The roof of this fragment
of a once magnificent church fell in in the year 1768, and it has
remained ever since in a state of desolation. For fuller
particulars, see the PROVINCIAL ANTIQUITIES OF SCOTLAND, or the
HISTORY OF HOLYROOD, BY MR. CHARLES MACKIE.
The greater part of this ancient palace is now again occupied by
his Majesty Charles the Tenth of France, and the rest of that
illustrious family, which, in former ages so closely connected by
marriage and alliance with the house of Stewart, seems to have
been destined to run a similar career of misfortune.
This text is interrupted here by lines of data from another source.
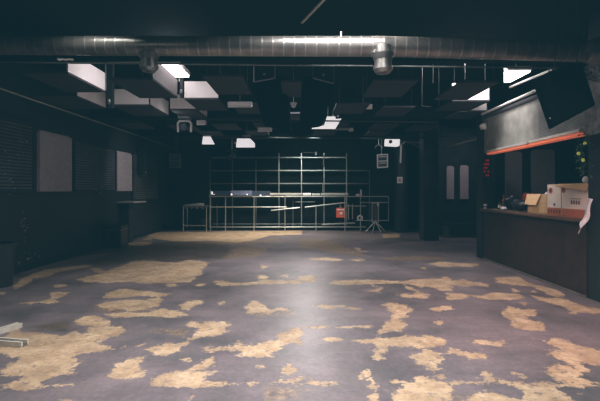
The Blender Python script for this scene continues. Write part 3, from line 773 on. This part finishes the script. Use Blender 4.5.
# work table at left
t = thing('work_table', 'low metal trestle table left of the long railing', 'table', (W(197, 0, 15.4).x, 15.4, 0))
a = W(183, 206, 15.2); b_ = W(208.5, 206, 15.2)
bm = N(); b2(bm, a.x, b_.x - .03, 15.1, 15.7, a.z - .02, a.z + .02); obj('tabletop', bm, M['dark_steel'], t)
for x in (a.x + .03, b_.x - .06):
    for y in (15.13, 15.67):
        bm = N(); tube(bm, (x, y, 0), (x, y, a.z), .018, 8); obj('leg', bm, M['steel'], t)
bm = N(); tube(bm, (a.x + .03, 15.13, .22), (b_.x - .06, 15.13, .22), .016, 8); obj('lower_rail', bm, M['steel'], t)
bm = N()
for i in range(4):
    x = a.x + .06 + i * .2; tube(bm, (x, 15.12, a.z - .02), (x + .07, 15.12, a.z - .09), .012, 6); tube(bm, (x + .07, 15.12, a.z - .09), (x + .14, 15.12, a.z - .03), .012, 6)
obj('brace', bm, M['steel'], t)
p = W(185, 204.3, 15.3); q = W(203, 203.6, 15.3)
bm = N(); prism(bm, [Vector((p.x, 15.2, a.z + .021)), Vector((q.x, 15.2, a.z + .021)), Vector((q.x, 15.2, a.z + .085)), Vector((q.x - .15, 15.2, a.z + .1)), Vector((p.x, 15.2, a.z + .05))], (0, .3, 0))
tag(obj('folded_board', bm, M['plywood']), 'thin folded grey board lying on the low metal table', 'board')
bm = N(); c = W(204, 217.5, 15.5); bx(bm, (c.x, 15.5, .35), (.17, .12, .16)); tube(bm, (c.x, 15.5, 0), (c.x, 15.5, .3), .02, 8)
tag(obj('small_case', bm, M['black_plastic'], bevel=.01), 'small dark case on a stand under the low metal table', 'case')
# pale blue case on the railing
t = thing('glass_case', 'long low pale blue case lit on top of the railing', 'case', W(241, 195.5, Zf))
p = W(231, 195.6, Zf); q = W(252, 190.6, Zf)
bm = N(); b2(bm, p.x, q.x, Zf - .12, Zf + .2, p.z, q.z); obj('body', bm, M['bluebox'], t, bevel=.01)
bm = N(); b2(bm, W(212, 0, Zf).x, p.x, Zf - .1, Zf + .2, p.z, p.z + .02); b2(bm, W(212, 0, Zf).x, W(270, 0, Zf).x, Zf + .16, Zf + .2, p.z + .0, q.z - .01); obj('tray', bm, M['blue_dark'] if 'blue_dark' in M else mat('dull_blue', (.05, .07, .10), .3), t)
for px, s_ in ((231.5, .035), (247, .03), (214, .02)):
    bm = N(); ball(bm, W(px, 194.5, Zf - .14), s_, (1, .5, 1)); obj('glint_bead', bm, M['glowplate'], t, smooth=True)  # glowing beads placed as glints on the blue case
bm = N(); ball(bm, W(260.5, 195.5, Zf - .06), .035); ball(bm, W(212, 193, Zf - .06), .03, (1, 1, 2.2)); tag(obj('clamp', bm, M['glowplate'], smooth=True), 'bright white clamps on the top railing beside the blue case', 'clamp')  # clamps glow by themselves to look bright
# scaffold tubes lying on top
def lying(p0, p1, r, label, m, Z=Zf, hi=None):
    t = pipe('scaffold_tube', [W(*p0, Z), W(*p1, Z)], r, M[m], label, 'tube'); return t
lying((270, 194.5), (302.5, 194.5), .055, 'thick grey tube lying on the top rail, left of the white banded one', 'plywood', Zf)
lying((303, 194.5), (311, 194.5), .056, 'white banded tube piece on the top rail', 'white_paint', Zf)
lying((312, 194.6), (320, 194.6), .05, 'second white tube piece on the top rail', 'steel', Zf)
lying((321, 194.5), (348, 194.5), .055, 'thick grey tube lying on the top rail, right of the white banded one', 'plywood', Zf)
lying((271, 210.5), (300, 207.5), .022, 'thin slanted tube leaning across the middle rail', 'steel', Zf - .04)
lying((305, 207.3), (346, 202.5), .026, 'thicker slanted tube rising to the right behind the railing', 'steel', Zf + .045)
lying((322, 224.5), (355, 223), .03, 'short tube low in the railing near the red crate', 'steel', Zf + .045)
bm = N(); c = W(361, 193, Zf); tube(bm, (c.x, Zf, 1.25), (c.x, Zf, 1.52), .035, 10); bx(bm, (c.x - .12, Zf, 1.32), (.12, .08, .07)); tag(obj('bottle_clamp', bm, M['white_paint'], smooth=False), 'white clamp standing up on the short railing', 'clamp')
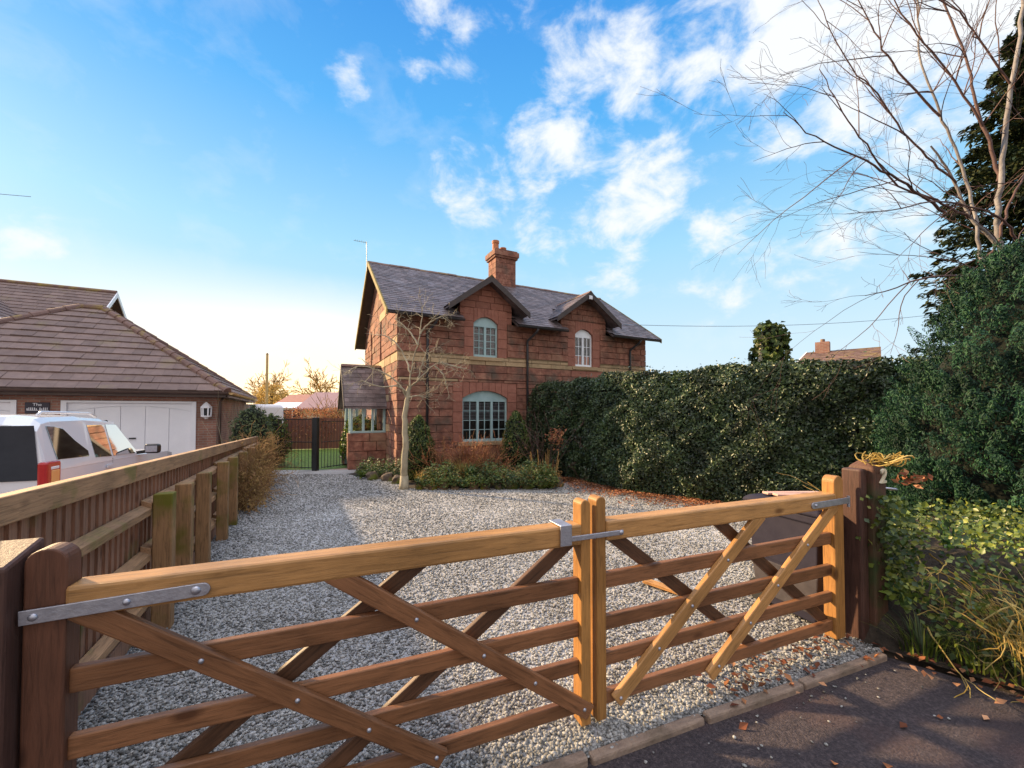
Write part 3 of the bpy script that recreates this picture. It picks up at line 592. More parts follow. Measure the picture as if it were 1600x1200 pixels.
def stones(mbs, plane, zs, bounds, openings=(), bl=(.45, 1.15), proud=.028, depth=.15, pick=None, ch=.009):
    """coursed stone blocks. plane(u, d, z)->point (d outward). openings (u0,u1,z0,z1). pick(u,z)->which MB"""
    for z0, z1 in zip(zs[:-1], zs[1:]):
        zm = (z0 + z1) / 2; a, b = bounds(z0)
        def cl(u, z): lo, hi = bounds(z); return min(max(u, lo), hi)
        if b - a < .05: continue
        # a course that an opening cuts only in part is split at the opening's edge
        cuts = sorted({z0, z1} | {q for (o0, o1, p0, p1) in openings for q in (p0, p1) if z0 + .01 < q < z1 - .01 })
        if len(cuts) > 2:
            stones(mbs, plane, cuts, bounds, openings, bl, proud, depth, pick, ch); continue
        iv = [(a, b)]
        for (o0, o1, p0, p1) in openings:
            if p0 < zm < p1:
                nv = []
                for (x, y) in iv:
                    if o1 <= x or o0 >= y: nv.append((x, y)); continue
                    if o0 > x: nv.append((x, o0))
                    if o1 < y: nv.append((o1, y))
                iv = nv
        for (x, y) in iv:
            u = x
            while u < y - 1e-4:
                w = random.uniform(*bl)
                if y - u - w < bl[0] * .5: w = y - u
                ua, ub = u, u + w; u += w; g = .004
                pr = proud * random.uniform(.5, 1.5); mb = mbs[pick((ua + ub) / 2, zm) if pick else 0]
                P = []
                for (d, i) in ((-depth, 0), (0, g), (pr, ch)):
                    P += [plane(cl(ua + i, z0 + i), d, z0 + i), plane(cl(ub - i, z0 + i), d, z0 + i), plane(cl(ub - i, z1 - i), d, z1 - i), plane(cl(ua + i, z1 - i), d, z1 - i)]
                F = [(8, 9, 10, 11)]
                for k in (0, 4): F += [(k + j, k + (j + 1) % 4, k + 4 + (j + 1) % 4, k + 4 + j) for j in range(4)]
                mb.poly(P, F)

def clearglass(nm):
    m = bpy.data.materials.new(nm); m.use_nodes = True; nt = m.node_tree; b = nt.nodes['Principled BSDF']
    b.inputs['Base Color'].default_value = (.95, .97, 1, 1); b.inputs['Roughness'].default_value = .02; b.inputs['Transmission Weight'].default_value = 1; b.inputs['IOR'].default_value = 1.0
    b.inputs['Specular IOR Level'].default_value = .5
    tr = nt.nodes.new('ShaderNodeBsdfTransparent'); gl = nt.nodes.new('ShaderNodeBsdfGlossy'); gl.inputs['Roughness'].default_value = .02; mx = nt.nodes.new('ShaderNodeMixShader'); fr = nt.nodes.new('ShaderNodeFresnel'); fr.inputs[0].default_value = 1.45
    nt.links.new(fr.outputs[0], mx.inputs[0]); nt.links.new(tr.outputs[0], mx.inputs[1]); nt.links.new(gl.outputs[0], mx.inputs[2]); nt.links.new(mx.outputs[0], nt.nodes['Material Output'].inputs[0]); return m
M['clear'] = clearglass('clear_pane')
# ------------------------------------------------------------------ red sandstone cottage
HA = R_(27.3); HC = (-3.04, 10.94, 0)
hs = thing('cottage', 'red sandstone pair of cottages with slate roof, dormer gables and chimney', 'house', HC, HA)
LEN, DEP, EZ, RZ, OV = 8.92, 6.1, 4.27, 6.62, .38
SL = (RZ - EZ) / (DEP / 2 + OV); HV = DEP / 2
D1 = (2.57, 1.26, .84, 5.58, 4.64); D2 = (6.14, 1.29, .93, 5.60, 4.66)       # centre, half span, wall half, apex z, foot z
front = lambda u, d, z: (u, -d, z)
left = lambda v, d, z: (-d, v, z)
right = lambda v, d, z: (LEN + d, v, z)
W1 = (2.165, 2.945, 3.27, 4.27, 4.46); W2 = (5.78, 6.505, 3.17, 4.25, 4.43); W3 = (1.83, 3.27, .79, 2.06, 2.28)
ops = [(w[0], w[1], w[2], w[4] + .24) for w in (W1, W2, W3)]
mS, mP, mD = MB(), MB(), MB()
zs = [0, .22, .43, .66, .87, 1.09, 1.30, 1.53, 1.74, 1.96, 2.17, 2.38, 2.60, 2.81, 3.03, 3.30, 3.51, 3.72, 3.92, 4.11, 4.30]
def pickf(u, z):
    if 3.03 < z < 3.30: return 1
    for w in (W1, W2, W3):
        if w[2] - .3 < z < w[4] + .25 and (w[0] - .3 < u < w[1] + .3): return 2
    return 1 if random.random() < .035 else 0
jamb = [(w[0] - .30, w[0], w[2], w[4] + .24) for w in (W1, W2, W3)] + [(w[1], w[1] + .30, w[2], w[4] + .24) for w in (W1, W2, W3)]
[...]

REQUIESCANT
IN PACE!

Note 2.--STEELE, A COVENANTER, SHOT BY CAPTAIN CREICHTON.
The following extract from Swift's Life of Creichton gives the
particulars of the bloody scene alluded to in the text:--
"Having drank hard one night, I (Creichton) dreamed that I had
found Captain David Steele, a notorious rebel, in one of the five
farmers' houses on a mountain in the shire of Clydesdale, and
parish of Lismahago, within eight miles of Hamilton, a place that
I was well acquainted with. This man was head of the rebels
since the affair of Airs-Moss, having succeeded to Hackston, who
had been there taken, and afterward hanged, as the reader has
already heard; for, as to Robert Hamilton, who was then
Commander-in-chief at Bothwell Bridge, he appeared no more among
them, but fled, as it was believed, to Holland.